Sorry, I'm ranting now. This is why I have a blog. I'm going to have to put up a post about this issue. Anything you suggest I include? When I get it up you should check it out.

12strings.blogspot.com
theophany316.blogspot.com
(yes I have 2 blogs but I'm going to consolidate them soon hopefully)

Oh yeah, and I should have specified... Joshua Harris is the author and creator of the "I Kissed Dating Good-bye" phenomenon. I won't get into my soapbox about that though. He also wrote "Boy Meets Girl," "Not even a hint" and "Stop dating the church."

Jeannine said...

i totally agree with you...guys, for the most part, have surrendered their leadership role. granted, i do appreciate being respected equally and all that jazz, but i'm all for guys taking charge.

haha. i actually have a friend who walked around the entire church building because a guy opened the door for her and she refused to walk though it. (remember that one, chris?) but chivalry is one of the reasons i love the south...go with your instinct.

Jonathan said...

I just noticed something... you mentioned "reformed guys" in a previous comment. What do you mean by that? I just ask because it's rare to meet a teenager who knows what "reformed" means (although you've evidenced through your blog that your verbal skills are above par for a teenager).

Jeannine said...

ha. i really don't have great verbal skills.

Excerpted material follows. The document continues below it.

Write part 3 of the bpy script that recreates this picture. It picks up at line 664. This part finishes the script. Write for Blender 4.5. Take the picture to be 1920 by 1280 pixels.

anyway, i mean reformed as in...well, reformed. i guess since you're in seminary, i can summarize it in the word TULIP.

Jonathan said...

That's what I thought you meant... again, that's impressive because it seems like I've only ever met guys that are reformed, not any girls. Like you have to be a guy to be reformed or something.

I'm really encouraged now :)

Jonathan said...

Okay I just have to say something else... you're being totally modest/humble when you say "ha. i really don't have great verbal skills."

I was reading some of your older posts, and my goodness, you should consider writing. I especially found the "I may be a scrooge" and "setting adrift" posts well-written. I was in the creative writing track for most of my time at Mercer U (in Macon, GA), and I personally think you'd do well as a writer. Of course, thats just my humble opinion. Ever thought of studying in the journalism school there?

-I'm semi-new to blogging - am I not seeing your email link, or do you not have one up?

Jeannine said...

man this is getting to be a pretty lengthy comment section.

again, thank you for your compliments...i won't address it because then it would seem like i'm digging for more or something. but thank you.

oh yes, we reformed gals are out there, too.

funny you mention journalism...its one of my majors. but i have no idea what i'm doing with my life so we'll see how that goes.

and no, i don't have an e-mail link up.